Plus récemment, dans les années 1930, les Ye’kuanas et les Sanemas se sont  férocement combattu, probablement en raison des rafles qu’organisaient les seconds pour s’accaparer des métaux et pour enlever des femmes appartenant aux premiers. Ce comportement guerrier explique que dans certains villages ye’kuanas, des représentants de la tribu des Sanemas soient au service des Ye’kuanas.
Curieusement, les forêts où résident les deux tribus n’ont pas subi la déforestation.

Les historiens attribuent ce « miracle » à l’éloignement de la région de la Caura et à la dépendance croissante du pays envers une autre ressource naturelle, c’est-à-dire le pétrole.

Des projets de barrages et de centres de recherche scientifique ont été envisagées, puis jetés aux oubliettes.

On aperçoit de moins en moins souvent de missionnaires ou d’anthropologues étrangers, jadis nombreux à sillonner la zone. Ces dix dernières années, le président Hugo Chávez s’est « débarassé » des prosélytes américains en les poussant hors des frontières pour espionnage.

Les efforts de préservation de la région ont donc été quasi inexistants. C’est seulement aujourd’hui que le monde extérieur semble se soucier de ses forêts et de ses cours d’eau. Ainsi Maripa, un village de près de 4000 habitants localisé à six heures de pirogue d’Edowinña, propose-t-il un aperçu fugace de ce que pourrait réserver l’avenir à ces deux communautés : l’assimilation et l’acculturation.

A Maripa, la « civilisation moderne » se manifeste par l’émergence d’un bidonville où cohabitent les Ye’kuanas qui ont quitté Chajuraña, un village situé au fin fond de la dense forêt. “Nous voulons de l’argent pour acheter des choses”, explique Silverio Flores, 49 ans, qui réside à Maripa depuis trois ans.

“Peut-être pourrons-nous obtenir une allocation mensuelle quelconque.”

Dans un relais routier du village, un commerçant qui vend illégalement de la viande sauvage fait l’inventaire de ses produits : tapir, agouti (un rongeur recherché), hocco et pécari. Les prix oscillent autour de quatre dollars le kilo pour des animaux massacrés par des braconniers. Malgré tout, les Ye’kuanas et les Sanemas continuent de cultiver, pêcher et chasser. Mais la dernière fois où Romero González est parti à la chasse, il n’a aperçu aucun tapir.
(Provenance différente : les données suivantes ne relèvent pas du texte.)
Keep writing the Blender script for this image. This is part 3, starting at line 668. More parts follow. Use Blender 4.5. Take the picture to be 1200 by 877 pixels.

Le lendemain, des compagnons sont passés en pirogue près d’une clairière où des braconniers avaient laissé les restes d’un tapir fraîchement tué.

Alors que les rapides dessinent des olas autour de sa pirogue, Mocuy, un jeune Ye’kuana âgé de 23 ans, semble résigné et déclare : “Appelez ça notre quotidien… Appelez ça la fin de notre quotidien, si ça ne s’arrête pas bientôt.”